Former Target Store Manager to Oversee Nation’s Nuclear Security

Retired Air Force Colonel Steve Asher also ran a missile base that later flunked key security tests.

Ever since last summer, when a 82-year-old nun broke into the Y-12 nuclear weapons complex in Oak Ridge, Tennessee, the National Nuclear Security Administration has scrambled to improve its leadership and beef up security at America’s nuke facilities. Now it appears the agency has found the man for the job: The weekly trade publication Nuclear Weapons & Materials Monitor reported last week that the NNSA has named as its acting head of nuclear security Steve Asher, a retired Air Force colonel who less than four years ago was working as a “team leader” at a Target store in Spokane, Washington. Prior to that, he commanded a missile base in Montana that flunked a nuclear security test within five months of his departure.

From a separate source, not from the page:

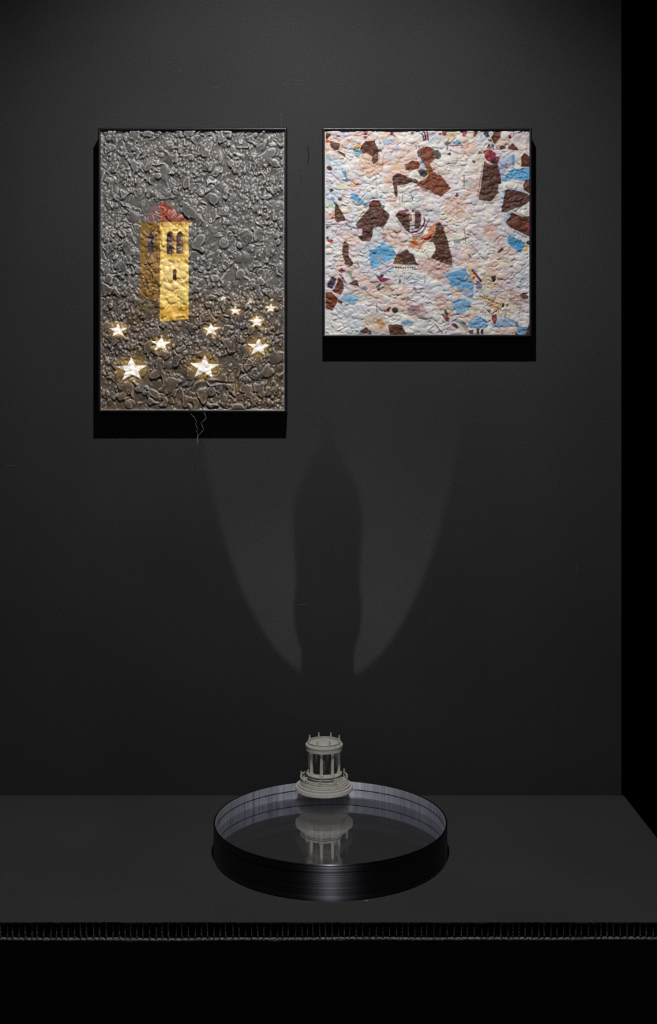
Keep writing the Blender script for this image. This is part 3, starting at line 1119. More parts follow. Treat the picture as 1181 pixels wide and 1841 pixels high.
    (None, P4([(605, 215), (660, 150), (670, 175), (625, 225)]), (120, 112, 80)),
    (None, P4([(740, 225), (840, 200), (800, 235), (700, 252)]), (70, 96, 128)),
    (None, P4([(700, 290), (800, 260), (760, 320)]), (110, 120, 124)),
    (None, P4([(1005, 260), (1060, 270), (1060, 320), (1030, 320)]), (84, 96, 112)),
    (None, P4([(190, 130), (245, 150), (240, 180), (190, 160)]), (96, 160, 218)),
    (None, P4([(215, 205), (270, 220), (250, 270)]), (70, 132, 176)),
    (None, P4([(180, 460), (230, 440), (240, 480), (200, 490)]), (212, 72, 54)),
    (None, P4([(110, 820), (230, 825), (190, 885), (140, 870)]), (178, 66, 58)),
    (None, P4([(105, 770), (140, 770), (145, 810), (110, 815)]), (62, 70, 92)),
    (None, P4([(100, 600), (160, 605), (130, 650), (100, 640)]), (72, 130, 158)),
    (None, P4([(425, 540), (495, 525), (490, 560), (440, 560)]), (166, 110, 128)),
    (None, P4([(480, 645), (530, 640), (520, 670)]), (112, 72, 72)),
    (None, P4([(1000, 765), (1070, 770), (1110, 830), (1060, 870)]), (186, 140, 152)),
    (None, P4([(590, 660), (650, 650), (620, 720)]), (196, 160, 200)),
    (None, P4([(195, 1160), (250, 1140), (290, 1190), (230, 1185)]), (166, 134, 146)),
    (None, P4([(875, 640), (1000, 640), (1020, 710), (900, 700)]), (190, 204, 208)),
    (None, P5([(360, 800), (440, 660), (520, 650), (590, 620), (660, 600), (680, 500), (790, 430), (850, 415), (790, 480), (770, 600), (740, 650), (680, 690), (600, 740), (550, 830), (400, 800)]), (208, 142, 112)),
    (None, P5([(430, 720), (470, 680), (520, 700), (500, 760), (440, 760)]), (208, 112, 66)),
    (None, P5([(690, 480), (760, 470), (760, 560), (700, 560)]), (222, 124, 80)),
    (None, P5([(480, 700), (520, 660), (580, 670), (590, 710), (540, 735)]), (224, 196, 168)),
    (None, P5([(690, 630), (740, 620), (720, 670), (620, 690), (600, 670)]), (150, 26, 26)),
    ('b', P5([(175, 320), (210, 270), (400, 290), (400, 440), (390, 580), (330, 540), (240, 410)]), (86, 52, 42)),
    ('b', P5([(470, 265), (550, 265), (580, 330), (550, 470), (470, 500), (460, 450)]), (84, 48, 44)),
    (None, P5([(210, 250), (370, 220), (380, 265), (250, 290)]), (160, 92, 106)),
    (None, P5([(430, 225), (530, 230), (550, 265), (430, 265)]), (166, 132, 146)),
    (None, P5([(425, 230), (460, 230), (455, 268), (425, 262)]), (96, 56, 62)),
    (None, P5([(432, 270), (470, 270), (470, 440), (435, 440)]), (226, 204, 178)),
    (None, P5([(375, 310), (425, 300), (425, 410), (380, 420)]), (152, 108, 112)),
    (None, P5([(390, 450), (560, 455), (560, 520), (430, 570), (395, 540)]), (196, 190, 196)),
    (None, P5([(460, 455), (560, 450), (530, 520), (470, 520)]), (88, 54, 48)),
    ('b', P5([(790, 450), (850, 415), (885, 460), (920, 570), (960, 680), (1000, 860), (1035, 970), (1030, 1075), (900, 1040), (710, 955), (780, 860), (780, 780), (750, 720), (670, 710), (740, 650), (780, 560)]), (92, 58, 40)),
    (None, P5([(570, 780), (650, 720), (750, 730), (785, 820), (710, 955), (560, 950), (430, 880), (560, 850)]), (242, 236, 222)),
    ('b', P5([(360, 830), (390, 880), (450, 910), (490, 1020), (510, 1060), (430, 1065), (300, 1060), (140, 1050), (180, 930), (230, 880), (320, 840)]), (84, 54, 50)),
    (None, P5([(180, 940), (250, 940), (300, 1050), (170, 1040)]), (132, 88, 48)),
    (None, P5([(490, 1040), (530, 1055), (500, 1080)]), (160, 60, 92)),
    (None, P5([(1060, 690), (1160, 690), (1150, 740), (1070, 740)]), (146, 154, 152)),
    ('b', P6([(780, 170), (830, 195), (930, 235), (1045, 222), (1045, 520), (960, 480), (860, 430), (770, 390), (700, 320)]), BR),
    (None, P6([(995, 360), (1040, 340), (1040, 400), (1005, 385)]), (200, 60, 66)),
    (None, P6([(700, 330), (760, 400), (1040, 530), (1040, 548), (880, 480), (740, 400)]), (140, 184, 212)),
    (None, P6([(725, 180), (770, 150), (765, 220), (700, 310), (655, 270), (720, 230)]), (160, 194, 220)),
    ('l', P6([(735, 510), (800, 515), (990, 605), (960, 660), (930, 745), (880, 735), (760, 640), (725, 570)]), (80, 152, 200)),
    (None, P6([(960, 660), (1000, 600), (1040, 640), (1010, 720), (930, 745)]), (222, 196, 140)),
    (None, P6([(1000, 580), (1040, 570), (1040, 640), (995, 615)]), (84, 52, 44)),
    (None, P6([(570, 735), (655, 660), (675, 700), (610, 748)]), (128, 64, 80)),
    (None, P6([(585, 735), (650, 675), (662, 705), (610, 740)]), (74, 50, 52)),
    ('l', P7([(525, 175), (640, 120), (655, 80), (700, 110), (750, 130), (790, 185), (795, 215), (780, 250), (700, 290), (600, 340), (550, 365), (540, 300), (530, 230)]), (112, 178, 224)),
    (None, P7([(600, 230), (650, 210), (660, 260), (700, 290), (640, 310), (610, 280)]), (160, 172, 200)),
    (None, P7([(210, 375), (250, 345), (285, 385), (245, 402)]), (158, 74, 98)),
    (None, P7([(305, 385), (350, 378), (355, 430), (380, 475), (350, 478)]), (140, 164, 164)),
    (None, P7([(320, 510), (375, 470), (405, 475), (425, 535), (370, 525)]), (98, 58, 42)),
    (None, P7([(420, 545), (490, 525), (512, 560), (470, 567)]), (150, 164, 186)),
    (None, P7([(100, 510), (150, 435), (195, 450), (185, 500), (150, 560), (110, 540)]), (70, 54, 76)),
    ('b', P7([(205, 480), (215, 440), (265, 480), (270, 560), (240, 620), (180, 600), (150, 580), (185, 540)]), (110, 60, 44)),
    ('b', P7([(70, 590), (145, 590), (210, 655), (200, 700), (155, 780), (70, 750)]), BR2),
    (None, P7([(210, 665), (262, 690), (250, 718), (208, 690)]), (124, 64, 60)),
    (None, P7([(215, 410), (245, 410), (300, 500), (280, 505)]), (120, 130, 162)),
    ('l', P7([(235, 660), (290, 605), (410, 630), (425, 650), (370, 720), (270, 690)]), (150, 194, 228)),
    (None, P7([(585, 410), (640, 440), (690, 450), (750, 460), (690, 485), (640, 490)]), (146, 44, 98)),
    (None, P7([(640, 410), (675, 410), (670, 440), (635, 440)]), (80, 62, 56)),
    (None, P7([(590, 540), (620, 510), (650, 495), (630, 575)]), (96, 108, 118)),
    (None, P7([(650, 400), (770, 340), (765, 380), (700, 400)]), (170, 196, 220)),
    (None, P7([(787 + 32 * math.cos(k * PI / 6), 776 + 30 * math.sin(k * PI / 6)) for k in range(12)]), (72, 62, 58)),
    (None, P7([(700, 765), (740, 735), (735, 775), (715, 798)]), (104, 72, 70)),
    (None, P7([(555, 870), (590, 880), (650, 850), (700, 940), (650, 965), (600, 905), (560, 905)]), (204, 162, 124)),
    (None, P7([(820, 905), (900, 875), (975, 885), (960, 925), (870, 935)]), (150, 190, 220)),
    ('b', P7([(715, 925), (800, 915), (860, 930), (905, 1030), (740, 1030)]), (102, 60, 46)),
    ('b', P7([(430, 985), (500, 945), (520, 975), (510, 1012), (445, 1005)]), (100, 60, 50)),
    (None, P7([(515, 985), (540, 975), (550, 1020), (515, 1015)]), (64, 60, 72)),
    (None, P7([(910, 770), (960, 720), (1040, 740), (1040, 790), (940, 780)]), (158, 124, 132)),
    (None, P7([(1020, 860), (1090, 848), (1185, 862), (1090, 872)]), (112, 110, 116)),
    (None, P7([(830, 450), (847, 470), (842, 502), (828, 495)]), (70, 66, 70)),
    (None, P7([(960, 560), (990, 535), (1010, 575), (980, 580)]), (176, 120, 138)),
    ('l', P8([(155, 425), (200, 400), (290, 375), (380, 350), (395, 400), (430, 440), (455, 520), (450, 640), (420, 650), (330, 600), (280, 540), (230, 545), (215, 480)]), (106, 166, 212)),
    (None, P8([(350, 410), (430, 440), (440, 480), (370, 500)]), (162, 176, 210)),
    (None, P8([(310, 545), (440, 550), (430, 640), (400, 648), (325, 605)]), (164, 172, 200)),
    (None, P8([(265, 500), (300, 500), (300, 540), (270, 540)]), (140, 156, 156)),
    ('l', P8([(235, 700), (300, 660), (420, 670), (430, 740), (380, 790), (290, 810), (250, 750)]), (132, 180, 216)),
    (None, P8([(385, 350), (430, 340), (470, 440), (460, 560), (450, 500), (420, 420)]), (226, 186, 132)),
    (None, P8([(430, 370), (450, 355), (545, 480), (530, 492), (490, 450)]), (120, 52, 70)),
    (None, P8([(445, 435), (470, 430), (470, 455), (450, 458)]), (176, 62, 70)),
    (None, P8([(485, 470), (550, 520), (540, 570), (480, 565)]), (134, 130, 152)),
    (None, P8([(625, 430), (680, 420), (680, 470), (660, 497)]), (70, 56, 40)),
    (None, P8([(500, 640), (560, 620), (770, 720), (740, 760), (600, 680), (490, 670)]), (218, 190, 150)),
    (None, P8([(560, 670), (640, 700), (740, 750), (690, 790), (620, 740)]), (214, 168, 136)),
    (None, P8([(742, 705), (767, 702), (767, 742), (745, 744)]), (54, 52, 60)),
    (None, P8([(920, 620), (965, 600), (1015, 635), (1000, 660), (960, 665)]), (84, 56, 50)),
    (None, P8([(640, 820), (690, 815), (695, 870), (675, 920), (655, 910), (640, 860)]), (132, 60, 56)),
    (None, P8([(585, 775), (635, 765), (620, 808)]), (84, 78, 96)),
    (None, P8([(155, 770), (180, 765), (205, 840), (180, 830)]), (76, 80, 66)),
    (None, P8([(125, 810), (160, 815), (210, 850), (210, 890), (180, 890)]), (124, 70, 70)),
    (None, P8([(235, 880), (280, 855), (350, 880), (410, 950), (390, 960), (300, 900)]), (96, 136, 182)),
    (None, P8([(280, 870), (310, 860), (400, 960), (380, 988)]), (164, 166, 128)),
    (None, P8([(235, 910), (270, 905), (305, 945), (290, 960), (240, 935)]), (104, 44, 54)),
    ('l', P8([(400, 920), (430, 870), (520, 840), (580, 860), (600, 950), (430, 960)]), (128, 174, 214)),
    ('l', P8([(690, 900), (700, 860), (800, 850), (870, 880), (900, 900), (830, 940), (650, 955)]), (156, 182, 216)),
    (None, P8([(870, 890), (900, 890), (915, 950), (880, 940)]), (126, 134, 166)),
    ('l', P8([(890, 950), (1000, 940), (980, 1040), (920, 1040)]), (116, 166, 212)),
    (None, P8([(1012, 925), (1030, 925), (1030, 1040), (975, 1030)]), (96, 66, 50)),
    (None, P8([(880, 990), (917, 1030), (880, 1040)]), (92, 36, 76)),
    (None, P8([(485, 960), (515, 960), (510, 1015), (485, 1010)]), (80, 44, 52)),
    (None, P8([(530, 965), (555, 965), (555, 1020), (530, 1020)]), (72, 44, 46)),
    (None, P8([(405, 985), (450, 975), (455, 1010), (415, 1015)]), (86, 60, 92)),
    (None, P8([(455, 765), (495, 762), (490, 790), (460, 795)]), (166, 172, 150)),
    (None, P8([(395, 210), (410, 205), (440, 245), (420, 240)]), (110, 112, 90)),
]
lab = 1
names = {0: 'puffed_ground'}
wk = 1 + 0.18 * np.sin((R_.X * 0.45 + R_.Y + 9 * vnoise(hh, ww, 18 / STEP, 501, 1)) * 2 * PI / 3.1)
mask_br = np.zeros((hh, ww))
for kind, p, c_ in hard:
    if kind == 'b':
        names[lab] = 'brown_patch'
    elif kind == 'l':
        names[lab] = 'blue_patch'
    R_.poly(p, c_, 1, .12 if kind == 'b' else .05, lab if kind else 0)
    if kind == 'b':
        mask_br[R_.inside(p, R_.X, R_.Y)] = 1
    if kind:
        lab += 1
# woven ribs on the brown pieces
mb = blur(mask_br, 1)
rib = vnoise(hh, ww, 20 / STEP, 505, 1)
R_.H += mb * 0.2 * (wk - 1) / 0.18 * (rib > 0.42)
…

This November 2009 video, dug up by the Project on Government Oversight (where I used to be a fellow), shows Asher hawking Black Friday bargains: “A lot of folks were being thrifty in their shopping this year, and so we sold more of our $1.99 towels than we expected!” (Click the screenshot for the link.)

Asher’s new title is acting chief of defense nuclear security and associate administrator for defense nuclear security, which puts him in charge of developing and implementing security programs at nuke sites nationwide. He has only worked at NNSA since late last year, when he was brought in as a security consultant, Nuclear Weapons & Materials Monitor reported. According to NNSA spokesman Joshua McConaha, Asher will have to apply for the permanent position, just like any other candidate. “Asher was recruited into Target’s executive ranks after serving 33 years in the US Air Force,” he says. “There are very few people in the United States who have more experience.”

Citing privacy concerns, Target declined to answer questions regarding Asher’s term of employment, but it appears he came to Target after leaving Malmstrom Air Force Base in July 2008. From 2005 until 2008, as the commander of Malmstrom’s 341st Security Forces Group, he was in charge of security for 200 intercontinental ballistic missiles in central Montana, according to Katrina M. Heikkinen, a spokeswoman for the base.

In November 2008, the Air Force Times reported that the 341st Missile Wing had failed its “nuclear surety inspection,” which takes place every 18 months, after problems were found with maintenance, and also with the program that monitors access to the nukes (it passed its reinspection several months later.) “That’s what really concerns us,” says Peter Stockton, a senior investigator at POGO. “Malmstrom failed, and Asher can’t really claim that he’s not responsible for any of that stuff.”

“Malmstrom failed, and Asher can’t really claim that he’s not responsible for any of that stuff.”

Heikkinen said she could not comment on whether the failed inspection was related to Asher’s command. The NNSA’s McConaha, asked about the problems at Malmstrom, says that “there is absolutely no doubt” that Asher has sufficient experience for his new position. He “led nearly 1,300 airmen in providing a high state of security for the largest nuclear intercontinental ballistic missile field in the free world.”

Atomic City Underground, a blog by Knoxville News Sentinel reporter Frank Munger, reports that Asher also has 10 years’ experience advising the Air Force inspector general on nuclear security. At the NNSA, he is replacing acting chief Brig. General Sandra Finan, who took over from Jeff Harrell, another acting chief. The last permanent chief was Douglas Fremont, who was reassigned after an anti-war group embarrassed the agency by infiltrating the Y-12 complex.

All three had impressive security credentials: Finan worked as an inspector general at Air Force Global Strike Command and was director of “space forces” during the Iraq war. Harrell was previously director of the NNSA’s Office of Secure Transportation. And Fremont has at least three decades of experience in national security, mostly in submarines and nuclear weapons.

Given recent reports of security problems at American nuclear sites—the Department of Energy’s watchdog found in December that NNSA was failing to adequately inform law enforcement when its computers were hacked—POGO’s experts aren’t convinced that Asher is suitably prepared. “We’re concerned that, in this vulnerable time for the NNSA, someone who has been so out of this world for a while isn’t up to the task of making all the major security changes that really should be made,” says Lydia Dennett, a POGO research associate.

“Target,” counters NNSA spokesman McConaha, “is a Fortune 50 company who is extremely selective about who they recruit. He was responsible for managing hundreds of people and millions of dollars.”

The newscaster in the video seems to agree: Asher’s Target store exceeded “expectations in revenue and total number of shoppers.”